Serbskie Ministerstwo Handlu oświadczyło, że umowa pozwoli na bezcłowy eksport ok. 95,5 proc. serbskich produktów do EUG. Agencje zauważają, że w ubiegłym roku handel między Serbią a państwami EUG, w których zamieszkuje ponad 180 mln ludzi, wyniósł 3,4 mld dolarów.

Agencje podkreślają, że rozmowy na temat umowy wywoływały obiekcje w Unii Europejskiej, a współpraca handlowa z EUG może utrudnić zabiegi Belgradu o wejście do Unii Europejskiej. W ubiegłym tygodniu rzeczniczka Komisji Europejskiej Maja Kocijanczicz powiedziała, że UE "ściśle" monitoruje negocjacje oraz że Serbia powinna "stopniowo dostosowywać się do wspólnej polityki zagranicznej i bezpieczeństwa UE".

Według Kocijanczicz UE pozostaje najważniejszym partnerem handlowym Serbii, a handel dwustronny stanowi 63 proc. całkowitej wymiany handlowej Belgradu. "Handel z Rosją stanowi mniej niż 10 proc. całkowitego handlu Serbii.
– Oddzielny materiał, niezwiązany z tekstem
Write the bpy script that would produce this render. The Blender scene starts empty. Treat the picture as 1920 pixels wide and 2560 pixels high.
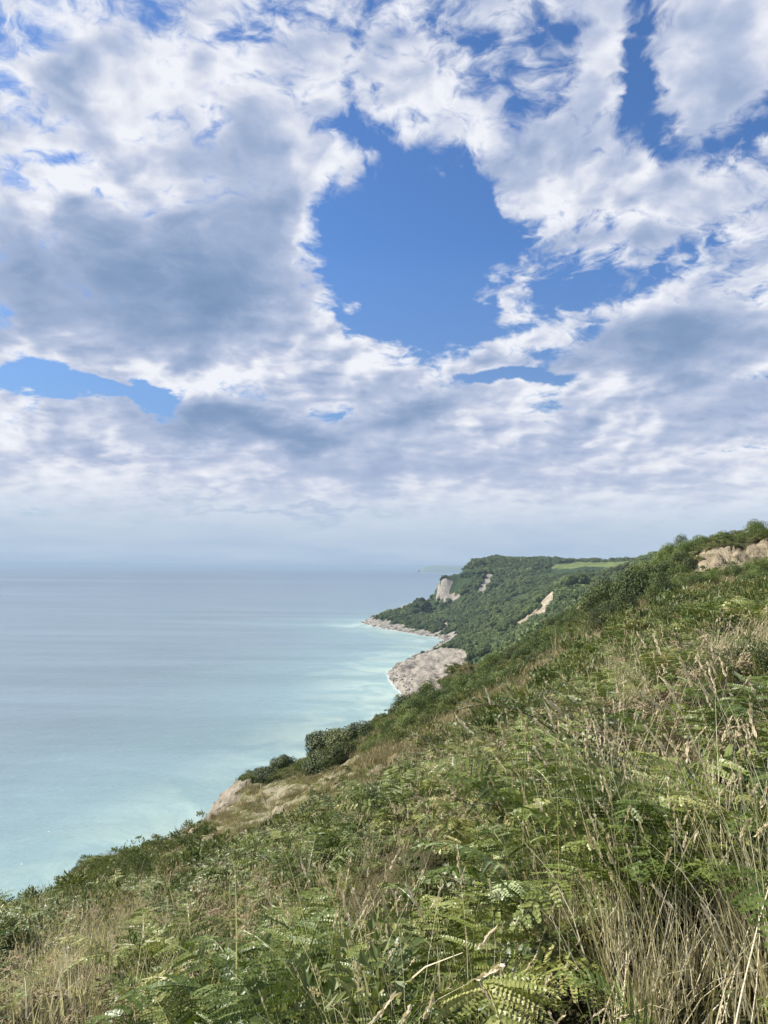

Ponadto europejskie inwestycje w Serbii są ponad 10-krotnie wyższe niż rosyjskie" - przypomniała rzeczniczka KE.

Warunkiem przyjęcia do Unii Europejskiej jest integracja przez państwo kandydujące swojej polityki z tą prowadzoną przez Wspólnotę, co oznacza m.in. dołączenie się do sankcji gospodarczych nałożonych na Rosję w związku z jej działaniami na Ukrainie.

Agencja Bloomberga pisze, że według sondażu przeprowadzonego przez serbskie Biuro ds. Badań Społecznych (BIRODI) 45,5 proc. Serbów uważa członkostwo w UE za priorytet polityki zagranicznej tego kraju, natomiast nieco ponad jedna trzecia respondentów jest zdania, że Serbia nie powinna przystępować do UE i NATO.
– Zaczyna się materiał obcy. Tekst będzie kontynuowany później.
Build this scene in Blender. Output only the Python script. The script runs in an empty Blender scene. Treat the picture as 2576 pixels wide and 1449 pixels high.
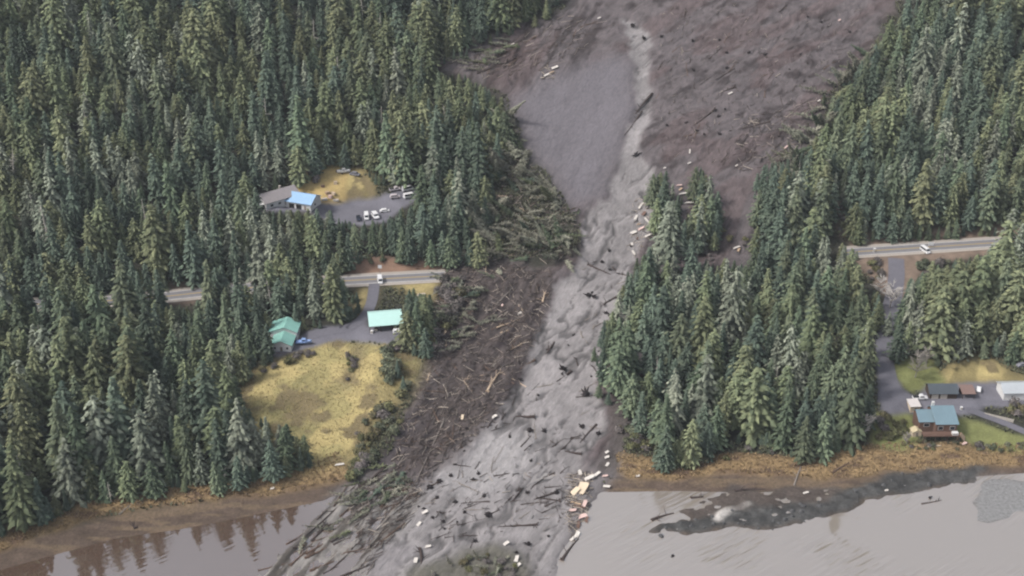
import bpy, math, random
import numpy as np
from mathutils import Vector, Matrix

# ---------------------------------------------------------------- camera, sky, sun, exposure
SC = bpy.context.scene
COL = SC.collection
CAM_H, PITCH, HALF = 300.0, math.radians(28.0), math.radians(20.0)
cam_data = bpy.data.cameras.new("camera")
cam_data.sensor_width = 36.0
cam_data.lens = 18.0 / math.tan(HALF)
cam_data.clip_start = 1.0
cam_data.clip_end = 20000.0
cam = bpy.data.objects.new("camera", cam_data)
cam.location = (0, 0, CAM_H)
cam.rotation_euler = (math.pi / 2 - PITCH, 0, 0)
COL.objects.link(cam)
SC.camera = cam

SUN_DIR = Vector((-0.62, -0.22, 0.75)).normalized()
world = bpy.data.worlds.new("World")
SC.world = world
world.use_nodes = True
wn = world.node_tree
wn.nodes.clear()
w_out = wn.nodes.new("ShaderNodeOutputWorld")
w_bg = wn.nodes.new("ShaderNodeBackground")
w_sky = wn.nodes.new("ShaderNodeTexSky")
w_hs = wn.nodes.new("ShaderNodeHueSaturation")
w_sky.sky_type = 'NISHITA'
w_sky.sun_disc = False
w_sky.sun_elevation = math.asin(SUN_DIR.z)
w_sky.sun_rotation = math.atan2(SUN_DIR.x, SUN_DIR.y)
w_sky.air_density = 1.0
w_sky.dust_density = 5.0
w_hs.inputs["Saturation"].default_value = 0.42
w_bg.inputs["Strength"].default_value = 0.112
wn.links.new(w_sky.outputs[0], w_hs.inputs["Color"])
wn.links.new(w_hs.outputs[0], w_bg.inputs["Color"])
wn.links.new(w_bg.outputs[0], w_out.inputs["Surface"])

sun_data = bpy.data.lights.new("sun", 'SUN')
sun_data.energy = 1.9
sun_data.angle = math.radians(9.0)
sun_data.color = (1.0, 0.955, 0.89)
sun = bpy.data.objects.new("sun", sun_data)
sun.rotation_euler = (-SUN_DIR).to_track_quat('-Z', 'Y').to_euler()
sun.location = (-200, 200, 500)
COL.objects.link(sun)

SC.view_settings.view_transform = 'Standard'
SC.view_settings.look = 'None'
SC.view_settings.exposure = 0.66
SC.view_settings.gamma = 1.0
SC.cycles.use_denoising = True
SC.cycles.max_bounces = 6
SC.cycles.diffuse_bounces = 3
SC.cycles.glossy_bounces = 2
SC.cycles.filter_width = 2.2

rng = np.random.default_rng(7)
random.seed(7)

# ---------------------------------------------------------------- picture <-> world (pixels of a 2576 x 1449 view of the photo)
VW, VH = 2576.0, 1449.0
FPX = VW / 2 / math.tan(HALF)
SP, CP = math.sin(PITCH), math.cos(PITCH)

def project(x, y, z):
    dz = z - CAM_H
    depth = y * CP - dz * SP
    up = y * SP + dz * CP
    return VW / 2 + x / depth * FPX, VH / 2 - up / depth * FPX, depth

def ray(px, py):
    u = (px - VW / 2) / FPX
    v = -(py - VH / 2) / FPX
    return np.array([u, CP + v * SP, -SP + v * CP])

def on_plane(px, py, z=0.0):
    d = ray(px, py)
    t = (z - CAM_H) / d[2]
    return d[0] * t, d[1] * t

def lin(c):
    c = np.asarray(c, float) / 255.0
    return np.where(c <= 0.04045, c / 12.92, ((c + 0.055) / 1.055) ** 2.4)

# ---------------------------------------------------------------- noise
def vnoise(x, y, seed=0):
    t = np.random.default_rng(1000 + seed).random((256, 256))
    xi = np.floor(x).astype(int); yi = np.floor(y).astype(int)
    fx = x - xi; fy = y - yi
    fx = fx * fx * (3 - 2 * fx); fy = fy * fy * (3 - 2 * fy)
    a = t[xi & 255, yi & 255]; b = t[(xi + 1) & 255, yi & 255]
    c = t[xi & 255, (yi + 1) & 255]; d = t[(xi + 1) & 255, (yi + 1) & 255]
    return (a * (1 - fx) + b * fx) * (1 - fy) + (c * (1 - fx) + d * fx) * fy

def fbm(x, y, seed=0, n=4):
    s = 0; a = 1.0; tot = 0
    for i in range(n):
        s = s + a * vnoise(x * 2 ** i + 17.3 * i, y * 2 ** i + 9.1 * i, seed + i)
        tot += a; a *= 0.5
    return s / tot          # 0..1

def smooth(e0, e1, v):
    t = np.clip((v - e0) / (e1 - e0), 0, 1)
    return t * t * (3 - 2 * t)

def inside(px, py, poly):
    px = np.asarray(px, float); py = np.asarray(py, float)
    r = np.zeros(px.shape, bool)
    n = len(poly)
    for i in range(n):
        x0, y0 = poly[i]; x1, y1 = poly[(i + 1) % n]
        if y0 == y1:
            continue
        c = ((y0 > py) != (y1 > py)) & (px < (x1 - x0) * (py - y0) / (y1 - y0) + x0)
        r ^= c
    return r

# ---------------------------------------------------------------- outlines of the ground's zones
SHORE_PX = [(-900, 1560), (-300, 1500), (0, 1434), (150, 1392), (300, 1352), (450, 1332), (625, 1298), (800, 1262), (1000, 1245),
            (1300, 1240), (1500, 1238), (1700, 1235), (1850, 1238), (2000, 1236), (2150, 1228), (2250, 1218), (2400, 1203),
            (2576, 1190), (2900, 1180), (3500, 1170)]
SLIDE = [(1440, -400), (1430, 0), (1385, 40), (1290, 65), (1190, 112), (1110, 148), (1080, 168), (1160, 190), (1225, 215), (1285, 240),
         (1300, 310), (1320, 370), (1340, 400), (1375, 450), (1415, 490), (1452, 530), (1462, 590), (1450, 640), (1390, 672), (1250, 660),
         (1130, 668), (1108, 700), (1100, 760), (1095, 850), (1062, 930), (1035, 1010), (1020, 1070), (985, 1140), (920, 1190), (860, 1235),
         (815, 1290), (720, 1375), (620, 1449), (480, 1700), (1560, 1700), (1420, 1449), (1420, 1410), (1450, 1350), (1478, 1290),
         (1492, 1245), (1550, 1190), (1545, 1130), (1640, 1080), (1640, 900), (1600, 700), (1700, 690), (1870, 670), (1950, 600),
         (1960, 500), (1960, 420), (2015, 385), (2062, 310), (2098, 230), (2150, 165), (2205, 100), (2225, 40), (2270, 0), (2500, -400)]
CHANNEL = [(1560, 40), (1600, 60), (1640, 90), (1632, 170), (1642, 230), (1636, 300), (1612, 350), (1618, 390), (1640, 430), (1650, 500),
           (1640, 560), (1600, 640), (1585, 690), (1555, 760), (1530, 820), (1508, 900), (1498, 980), (1520, 1050), (1520, 1080), (1470, 1140),
           (1455, 1200), (1440, 1280), (1420, 1360), (1400, 1449), (1500, 1700), (900, 1700), (1000, 1440), (1060, 1400), (960, 1380),
           (1000, 1320), (1060, 1260), (1090, 1190), (1150, 1160), (1195, 1110), (1240, 1060), (1280, 1000), (1318, 930), (1345, 860),
           (1380, 780), (1398, 715), (1470, 650), (1458, 590), (1480, 540), (1530, 480), (1565, 420), (1570, 340), (1600, 300), (1598, 200),
           (1585, 130)]
SMOOTH_MUD = [(1300, 235), (1400, 190), (1500, 150), (1580, 130), (1595, 230), (1590, 310), (1565, 400), (1520, 480), (1470, 540), (1420, 490),
              (1340, 400), (1300, 310)]
DEBRIS = [(1130, 668), (1250, 660), (1390, 680), (1375, 780), (1340, 870), (1300, 950), (1270, 1010), (1230, 1060), (1190, 1110), (1100, 1180),
          (1060, 1260), (960, 1380), (900, 1449), (620, 1449), (760, 1350), (900, 1210), (1000, 1120), (1035, 1010), (1075, 920), (1100, 760)]
LOWER_LEFT = [(860, 1235), (960, 1190), (1060, 1240), (1040, 1300), (960, 1390), (930, 1449), (860, 1700), (450, 1700), (620, 1449), (720, 1375)]
GREEN_PILE = [(1020, 1452), (1110, 1425), (1180, 1400), (1260, 1388), (1320, 1412), (1340, 1460), (1330, 1700), (1000, 1700)]
SPIT = [(1795, 1318), (1815, 1285), (1885, 1268), (1950, 1272), (2050, 1262), (2110, 1242), (2170, 1215), (2250, 1190), (2480, 1175),
        (2460, 1215), (2400, 1222), (2300, 1240), (2250, 1247), (2170, 1262), (2140, 1290), (2050, 1318), (1950, 1332), (1880, 1346),
        (1850, 1332)]
MOUND = [(1618, 1352), (1660, 1330), (1700, 1317), (1750, 1306), (1795, 1298), (1845, 1305), (1860, 1336), (1800, 1340), (1730, 1350)]
FLATS = [(1825, 1232), (1960, 1236), (2050, 1240), (2130, 1232), (2110, 1250), (2040, 1268), (1950, 1276), (1885, 1272), (1830, 1285), (1740, 1300), (1690, 1296), (1760, 1262)]
PALE_BAR = [(1795, 1318), (1803, 1292), (1830, 1276), (1888, 1264), (1888, 1274), (1840, 1288), (1818, 1308), (1815, 1324)]
PLUME = [(2440, 1318), (2452, 1262), (2475, 1215), (2520, 1205), (2576, 1215), (2700, 1220), (2700, 1300), (2560, 1312), (2500, 1330)]
BANK_L = [(-900, 1530), (-300, 1462), (0, 1335), (170, 1275), (250, 1250), (400, 1222), (600, 1213), (740, 1180), (850, 1140), (890, 1200),
          (700, 1247), (550, 1255), (400, 1272), (200, 1312), (0, 1388), (-300, 1500), (-900, 1560)]
BANK_R = [(1535, 1130), (1640, 1150), (1700, 1180), (1800, 1145), (1900, 1140), (2000, 1150), (2100, 1125), (2250, 1110), (2576, 1120),
          (3200, 1120), (3200, 1190), (2900, 1182), (2576, 1172), (2450, 1176), (2250, 1186), (2150, 1200), (2060, 1212), (2000, 1202),
          (1900, 1194), (1800, 1190), (1700, 1210), (1600, 1202), (1535, 1190)]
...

Rosja wspiera Serbię politycznie w sprzeciwie wobec niepodległości Kosowa, byłej serbskiej prowincji, która oderwała się w 2008 r. i której państwowość nadal nie jest uznawana przez wiele państw. Z drugiej strony Serbia jest już ostatnim sojusznikiem Rosji na Bałkanach.